**WORK TO COMPLETE**
Report how many lines hold the word "pixels"; answer with the number alone.

**SUPPLIED DATA**
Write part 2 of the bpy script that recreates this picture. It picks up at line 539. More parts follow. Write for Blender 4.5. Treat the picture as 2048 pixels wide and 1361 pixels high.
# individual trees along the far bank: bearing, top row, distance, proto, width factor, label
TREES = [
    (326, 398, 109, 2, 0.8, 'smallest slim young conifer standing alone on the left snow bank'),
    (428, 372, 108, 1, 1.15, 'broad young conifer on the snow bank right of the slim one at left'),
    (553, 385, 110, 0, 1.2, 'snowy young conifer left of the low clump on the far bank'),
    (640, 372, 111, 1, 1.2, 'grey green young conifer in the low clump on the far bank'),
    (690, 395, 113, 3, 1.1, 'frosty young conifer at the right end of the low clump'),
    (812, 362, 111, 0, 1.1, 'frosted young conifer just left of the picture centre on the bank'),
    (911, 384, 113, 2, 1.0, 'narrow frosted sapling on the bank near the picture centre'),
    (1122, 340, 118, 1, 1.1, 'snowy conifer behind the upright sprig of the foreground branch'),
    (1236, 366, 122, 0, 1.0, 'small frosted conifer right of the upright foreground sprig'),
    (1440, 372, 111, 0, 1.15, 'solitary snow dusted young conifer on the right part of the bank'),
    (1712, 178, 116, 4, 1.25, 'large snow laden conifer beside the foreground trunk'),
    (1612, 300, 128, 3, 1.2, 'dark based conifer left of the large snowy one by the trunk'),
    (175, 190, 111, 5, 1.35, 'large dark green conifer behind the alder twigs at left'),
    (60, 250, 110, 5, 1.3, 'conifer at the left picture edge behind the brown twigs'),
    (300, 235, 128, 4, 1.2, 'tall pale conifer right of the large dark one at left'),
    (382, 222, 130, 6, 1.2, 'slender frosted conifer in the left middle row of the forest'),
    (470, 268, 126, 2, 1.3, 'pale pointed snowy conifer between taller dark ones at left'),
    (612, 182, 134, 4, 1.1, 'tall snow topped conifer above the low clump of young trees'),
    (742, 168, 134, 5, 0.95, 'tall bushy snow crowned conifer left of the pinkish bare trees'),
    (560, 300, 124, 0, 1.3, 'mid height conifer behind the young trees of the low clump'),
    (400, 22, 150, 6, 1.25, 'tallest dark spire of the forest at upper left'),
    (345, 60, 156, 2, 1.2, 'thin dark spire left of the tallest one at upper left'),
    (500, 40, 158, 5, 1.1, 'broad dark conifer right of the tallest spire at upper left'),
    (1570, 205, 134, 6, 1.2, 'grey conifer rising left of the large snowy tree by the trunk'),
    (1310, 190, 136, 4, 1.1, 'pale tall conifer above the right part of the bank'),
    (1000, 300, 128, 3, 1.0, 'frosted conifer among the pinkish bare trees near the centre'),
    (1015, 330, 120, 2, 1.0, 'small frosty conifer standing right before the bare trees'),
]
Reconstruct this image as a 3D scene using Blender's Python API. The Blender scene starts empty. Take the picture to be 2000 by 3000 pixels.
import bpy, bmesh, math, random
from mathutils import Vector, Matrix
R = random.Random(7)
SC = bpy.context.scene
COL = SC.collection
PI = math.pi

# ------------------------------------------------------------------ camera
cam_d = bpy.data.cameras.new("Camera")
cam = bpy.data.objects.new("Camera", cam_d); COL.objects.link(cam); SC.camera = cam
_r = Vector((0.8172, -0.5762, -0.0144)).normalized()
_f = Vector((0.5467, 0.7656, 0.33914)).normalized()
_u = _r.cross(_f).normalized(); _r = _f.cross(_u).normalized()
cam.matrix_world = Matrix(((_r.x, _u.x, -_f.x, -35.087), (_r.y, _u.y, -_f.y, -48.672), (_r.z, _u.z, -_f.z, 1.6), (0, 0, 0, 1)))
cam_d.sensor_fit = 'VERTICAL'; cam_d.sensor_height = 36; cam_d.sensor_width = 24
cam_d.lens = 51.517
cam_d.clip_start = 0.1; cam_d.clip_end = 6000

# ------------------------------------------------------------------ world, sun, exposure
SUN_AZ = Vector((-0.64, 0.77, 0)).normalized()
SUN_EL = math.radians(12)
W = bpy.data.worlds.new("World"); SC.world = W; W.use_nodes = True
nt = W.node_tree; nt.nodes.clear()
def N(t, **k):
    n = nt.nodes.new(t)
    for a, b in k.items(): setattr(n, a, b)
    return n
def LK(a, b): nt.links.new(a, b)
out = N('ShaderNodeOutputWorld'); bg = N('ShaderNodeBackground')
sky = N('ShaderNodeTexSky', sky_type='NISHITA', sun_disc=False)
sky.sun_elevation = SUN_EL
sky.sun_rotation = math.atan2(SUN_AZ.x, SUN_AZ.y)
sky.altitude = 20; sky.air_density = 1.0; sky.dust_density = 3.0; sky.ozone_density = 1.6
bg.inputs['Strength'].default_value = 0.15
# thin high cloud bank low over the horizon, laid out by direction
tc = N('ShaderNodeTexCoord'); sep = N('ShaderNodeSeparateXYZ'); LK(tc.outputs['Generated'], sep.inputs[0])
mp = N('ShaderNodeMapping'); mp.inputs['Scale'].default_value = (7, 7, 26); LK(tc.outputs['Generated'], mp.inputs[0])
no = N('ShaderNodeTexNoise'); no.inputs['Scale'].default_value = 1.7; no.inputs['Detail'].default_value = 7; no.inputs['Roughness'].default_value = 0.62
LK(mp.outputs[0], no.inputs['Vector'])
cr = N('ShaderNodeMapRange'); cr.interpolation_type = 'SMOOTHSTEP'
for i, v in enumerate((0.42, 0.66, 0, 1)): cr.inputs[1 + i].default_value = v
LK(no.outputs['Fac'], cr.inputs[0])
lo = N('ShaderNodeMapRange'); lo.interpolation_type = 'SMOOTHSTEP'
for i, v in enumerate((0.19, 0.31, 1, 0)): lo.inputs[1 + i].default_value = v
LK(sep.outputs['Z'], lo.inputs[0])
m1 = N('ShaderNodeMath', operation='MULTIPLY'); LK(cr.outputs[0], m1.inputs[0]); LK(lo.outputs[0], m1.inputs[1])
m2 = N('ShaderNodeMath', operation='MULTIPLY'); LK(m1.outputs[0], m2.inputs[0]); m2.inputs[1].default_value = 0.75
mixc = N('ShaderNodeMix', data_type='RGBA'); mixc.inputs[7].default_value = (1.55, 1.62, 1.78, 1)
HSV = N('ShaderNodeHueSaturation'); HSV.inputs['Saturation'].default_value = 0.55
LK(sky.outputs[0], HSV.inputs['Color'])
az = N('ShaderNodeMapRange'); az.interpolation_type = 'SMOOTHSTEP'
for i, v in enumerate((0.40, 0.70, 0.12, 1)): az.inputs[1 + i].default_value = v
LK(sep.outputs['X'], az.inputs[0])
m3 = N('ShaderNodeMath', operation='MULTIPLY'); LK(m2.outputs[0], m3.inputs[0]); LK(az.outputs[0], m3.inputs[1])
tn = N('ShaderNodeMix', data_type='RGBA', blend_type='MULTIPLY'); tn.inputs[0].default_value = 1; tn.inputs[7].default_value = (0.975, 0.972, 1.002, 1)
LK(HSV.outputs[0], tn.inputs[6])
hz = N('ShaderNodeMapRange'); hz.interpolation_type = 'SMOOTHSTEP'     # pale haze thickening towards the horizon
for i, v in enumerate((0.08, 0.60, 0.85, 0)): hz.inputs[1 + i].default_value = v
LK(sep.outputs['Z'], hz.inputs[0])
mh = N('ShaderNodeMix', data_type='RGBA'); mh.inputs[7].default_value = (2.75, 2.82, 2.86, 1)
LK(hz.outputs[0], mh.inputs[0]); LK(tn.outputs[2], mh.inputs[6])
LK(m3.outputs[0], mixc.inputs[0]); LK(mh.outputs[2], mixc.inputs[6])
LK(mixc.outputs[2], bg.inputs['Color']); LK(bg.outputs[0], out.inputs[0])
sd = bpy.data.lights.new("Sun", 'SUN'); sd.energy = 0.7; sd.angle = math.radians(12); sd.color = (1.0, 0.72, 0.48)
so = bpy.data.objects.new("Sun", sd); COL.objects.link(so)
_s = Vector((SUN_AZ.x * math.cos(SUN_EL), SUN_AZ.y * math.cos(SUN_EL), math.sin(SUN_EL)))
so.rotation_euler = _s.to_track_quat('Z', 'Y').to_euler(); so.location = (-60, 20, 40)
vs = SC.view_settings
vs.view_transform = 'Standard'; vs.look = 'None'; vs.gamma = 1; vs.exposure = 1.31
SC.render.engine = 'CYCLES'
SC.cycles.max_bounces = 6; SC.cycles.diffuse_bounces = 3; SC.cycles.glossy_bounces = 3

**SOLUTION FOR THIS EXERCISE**
2